• [Material provided]

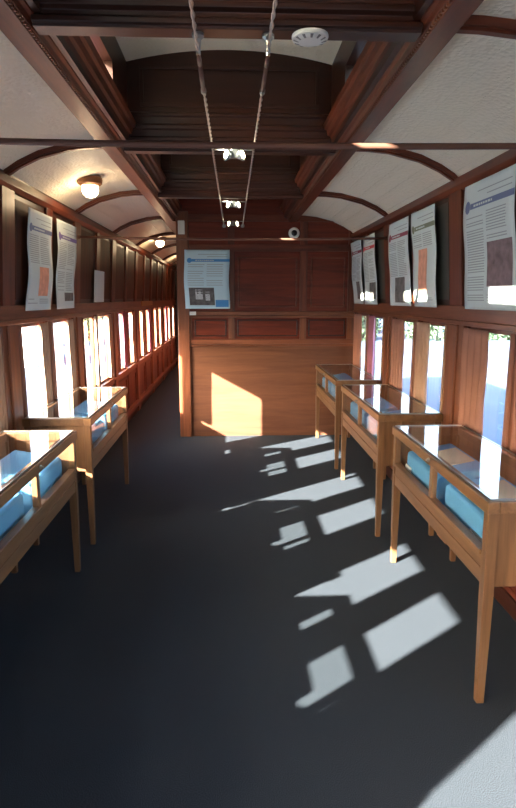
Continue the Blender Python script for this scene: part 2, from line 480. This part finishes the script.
# ribs across the side ceilings + deep carlines across the clerestory
tn = 10
for P in PIL:
    if P < YB+.1 or P > YC-.2: continue
    for sd in (-1, 1):
        if sd > 0 and P > YE: continue
        p = curve(sd, -.008); q = curve(sd, .03)
        # foot
        m = MB().prism(p+q[::-1], P-.03, P+.03)
        p2 = curve(sd, -.018); m.prism(p2+curve(sd, 0)[::-1], P-.014, P+.014)
        struct(m.build('trim_%d' % tn, M['mah_x']), 'curved timber ceiling rib'); tn += 1
    if P > YE: continue
    # carline: (y,z) profile, symmetric
    half = [(.035, 2.366), (.035, 2.374), (.046, 2.377), (.046, 2.392), (.038, 2.398), (.038, 2.412), (.056, 2.42), (.056, 2.436), (.046, 2.442), (.046, 2.475), (.058, 2.482), (.058, 2.50),
            (.042, 2.51), (.042, 2.545), (.052, 2.552), (.052, 2.566), (.03, 2.575), (.03, 2.92)]
    pr = [(P-a, z) for a, z in half]+[(P+a, z) for a, z in half[::-1]]
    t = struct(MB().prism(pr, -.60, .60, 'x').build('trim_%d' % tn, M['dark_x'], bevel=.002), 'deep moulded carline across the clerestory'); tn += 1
    m = MB()
    rect_rails(m, -.50, .50, 2.60, 2.815, .02, P-.042, P-.03)
    m.build('carline_panel_moulding', M['dark_x'], t, bevel=.003)

# ------------------------------------------------------------------ curtains
def curtain_mesh(w, seed, z0=ZS+.03, z1=ZH-.005):
    rnd = random.Random(seed); m = MB(); nu, nv = 22, 14
    ph = rnd.random()*6; fr = 2.6 if w < .12 else 3.6
    k = len(m.v)
    for j in range(nv+1):
        v = j/nv; z = z0+(z1-z0)*v
        squeeze = 1-.22*math.sin(v*PI)*rnd.choice((1, 1))
        for i in range(nu+1):
            u = i/nu
            y = (u-.5)*w*(.9+.1*v)*(1+.05*math.sin(9*v+ph))
            x = .016*math.sin(u*2*PI*fr+ph+.5*math.sin(v*3))*(.6+.4*(1-v))
            m.v.append((x, y, z))
    for j in range(nv):
        for i in range(nu):
            a = j*(nu+1)+i; m.f.append((a, a+1, a+nu+2, a+nu+1)); m.mi.append(0)
    return m
ordn = ['first', 'second', 'third', 'fourth', 'fifth', 'sixth', 'seventh', 'eighth', 'ninth', 'tenth', 'eleventh']
protos = {}
def curtain(w, col, X, y, label, group):
    key = (w, col)
    if key not in protos:
        o = curtain_mesh(w, len(protos)+3).build('curtain', M['curtain_'+col], smooth=True, solid=.002)
        protos[key] = o
    else:
        o = protos[key].copy(); COL.objects.link(o)
    o.location = (X, y, 0)
    tag(o, label, 'curtain', group)
    return o
# right wall: windows counted from the partition
seenR = [o for o in opsR if 1.9 < o[0] and o[1] < YE]
seenR = seenR[::-1]
for i, (a, b) in enumerate(seenR):
    nth = ordn[i]
    c = 'mauve' if i == 1 else 'pale' if i == 3 else 'brown'
    c2 = 'pale' if i % 2 else 'brown'
    if b < YE-.02:
        curtain(.33 if i % 2 == 0 else .26, c, XR-.020, b-(.150 if i % 2 == 0 else .115), '%s curtain at the far side of the %s right-hand window from the partition' % ({'mauve':'mauve','brown':'brown','pale':'pale'}[c], nth), 'curtains at the right-hand windows')
    curtain(.035, c2, XR-.020, a+.012, 'narrow %s curtain at the near side of the %s right-hand window from the partition' % (c2, nth), 'curtains at the right-hand windows')
seenL = [o for o in opsL if -.4 < o[0] and o[1] < YE+.6]
k_ = 0
for a, b in seenL:
    if a < 3.6:
        wh = 'left window %s, out of frame' % ('beside the viewer', 'under a metre ahead', 'over a metre ahead', 'over two metres ahead', 'three metres ahead')[k_]; k_ += 1; G = 'curtains at left-hand windows beside the viewer'
    else:
        wh = '%s visible left-hand window' % ordn[k_-5]; k_ += 1; G = 'curtains at the left-hand windows'
    wide = (b-a) > .6
    fw_ = (.20 if a < 0 else .19) if wide else (.10 if a > 5 else .16)
    curtain(fw_, 'pale', XL+.020, b+.015-fw_/2, 'pale curtain, far side of the '+wh, G)
    if not (wide and a > 5.3):
        nw = .175 if .55 < a < .7 else .05 if wide else .035
        curtain(nw, 'brown', XL+.020, a+(nw/2 if .55 < a < .7 else .02), 'brown curtain, near side of the '+wh, G)
for i, (a, b) in enumerate([o for o in opsL if YE+.6 <= o[1]]):
    curtain(.20, 'mauve' if i % 3 == 0 else 'pale', XL+.020, b-.08, ('mauve' if i % 3 == 0 else 'pale')+' curtain hanging between the windows down the corridor past the partition', 'corridor window curtains '+('mauve' if i % 3 == 0 else 'pale'))
    curtain(.17, 'brown', XL+.020, a+.07, 'brown curtain hanging between the windows down the corridor past the partition', 'corridor window curtains brown')

# ------------------------------------------------------------------ display cases
CD, CH = .40, .83
def make_case(L, label):
    t = thing('display_case', label, 'display case', group='glazed display cases along the carriage walls')
    x0, x1, y0, y1 = -CD/2, CD/2, -L/2, L/2      # front is -x
    lw = .042
    for sx in (x0, x1-lw):
        for sy in (y0, y1-lw):
            m = MB()
            # slightly tapering square leg
            k = .006
            m.v = []
            z0, z1 = 0, .775
            for z, s in ((0, k), (.45, 0), (z1, 0)):
                m.v += [(sx+s, sy+s, z), (sx+lw-s, sy+s, z), (sx+lw-s, sy+lw-s, z), (sx+s, sy+lw-s, z)]
            m.f = [(3, 2, 1, 0), (8, 9, 10, 11)]+[(r*4+i, r*4+(i+1) % 4, r*4+4+(i+1) % 4, r*4+4+i) for r in (0, 1) for i in range(4)]
            m.mi = [0]*10
            m.build('leg', M['oak_z'], t, bevel=.003)
    # top frame
    m = MB(); fw = .038
    m.box(x0-.008, x0+fw, y0-.008, y1+.008, .775, .822); m.box(x1-fw, x1+.008, y0-.008, y1+.008, .775, .822)
    m.box(x0+fw, x1-fw, y0-.008, y0+fw, .775, .822); m.box(x0+fw, x1-fw, y1-fw, y1+.008, .775, .822)
    m.build('top_frame', M['oak_y'], t, bevel=.004)
    # thin metal edge round the glass
    m = MB(); e = .006; gx0, gx1, gy0, gy1 = x0+.012, x1-.012, y0+.012, y1-.012
    m.box(gx0-e, gx0, gy0-e, gy1+e, .822, .829); m.box(gx1, gx1+e, gy0-e, gy1+e, .822, .829)
    m.box(gx0, gx1, gy0-e, gy0, .822, .829); m.box(gx0, gx1, gy1, gy1+e, .822, .829)
    m.build('glass_edge_strip', M['steel'], t)
    MB().face([(gx0, gy0, .827), (gx1, gy0, .827), (gx1, gy1, .827), (gx0, gy1, .827)]).build('glass_top', M['case_glass'], t)
    # front: muntin, panes, apron with ledge
    MB().box(x0+.004, x0+.03, -.02, .02, .60, .775).build('mullion', M['oak_z'], t, bevel=.003)
    for a, b in ((y0+lw, -.02), (.02, y1-lw)):
        MB().face([(x0+.016, a, .62), (x0+.016, b, .62), (x0+.016, b, .775), (x0+.016, a, .775)]).build('front_pane', M['case_glass'], t)
    m = MB().box(x0+.004, x0+.028, y0+lw, y1-lw, .485, .60).box(x0-.006, x0+.034, y0+lw, y1-lw, .60, .618).box(x0-.002, x0+.004, y0+lw, y1-lw, .545, .552)
    m.build('apron', M['oak_y'], t, bevel=.003)
    MB().box(x1-.03, x1-.006, y0+lw, y1-lw, .485, .775).build('back_panel', M['oak_y'], t)
    for a, b, s in ((y0+.006, y0+.026, -1), (y1-.026, y1-.006, 1)):
        m = MB().box(x0+lw, x1-lw, a, b, .485, .775)
        if s < 0:
            m.box(x0+lw+.10, x0+lw+.125, a-.008, a, .50, .775)
        m.build('end_panel', M['oak_z'], t, bevel=.002)
    MB().box(x0+.03, x1-.03, y0+.026, y1-.026, .49, .51).build('base_board', M['oak_y'], t)
    # little lock on the front rail above the mullion
    lk = MB().lathe([(.011, 0), (.011, .006), (.006, .008), (.006, .014), (.003, .016)], 14, mtx=Matrix.Translation((x0-.008, 0, .80)) @ Matrix.Rotation(-PI/2, 4, 'Y'))
    lk.build('lock', M['steel'], t, smooth=False)
    return t
case0 = make_case(1.30, 'nearest oak display case on the right, in the foreground beside the window')
case0.location = (1.13, 2.695, 0)
GC = 'glazed display cases along the carriage walls'
cases = [case0,
    dup(case0, (1.13, 4.345, 0), 0, 'middle of the three oak display cases along the right wall', GC),
    dup(case0, (1.13, 5.93, 0), 0, 'farthest oak display case on the right, standing by the end partition', GC),
    dup(case0, (-1.075, 2.65, 0), PI, 'near oak display case on the left, cut off by the picture edge', GC),
    dup(case0, (-1.075, 4.30, 0), PI, 'second oak display case on the left, with sunlit glass top', GC),
    dup(case0, (-1.075, 1.12, 0), PI, 'oak display case on the left beside the viewer, out of frame', GC)]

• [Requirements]
Look above for the line that contains "t = struct(MB().prism(pr, -.60, .60, 'x').build('trim_%d'". Starting there, transcribe every line exactly until you have copied the line that contains "m.build('carline_panel_moulding', M['dark_x'], t, bevel=.003)".

• [Task output]
    t = struct(MB().prism(pr, -.60, .60, 'x').build('trim_%d' % tn, M['dark_x'], bevel=.002), 'deep moulded carline across the clerestory'); tn += 1
    m = MB()
    rect_rails(m, -.50, .50, 2.60, 2.815, .02, P-.042, P-.03)
    m.build('carline_panel_moulding', M['dark_x'], t, bevel=.003)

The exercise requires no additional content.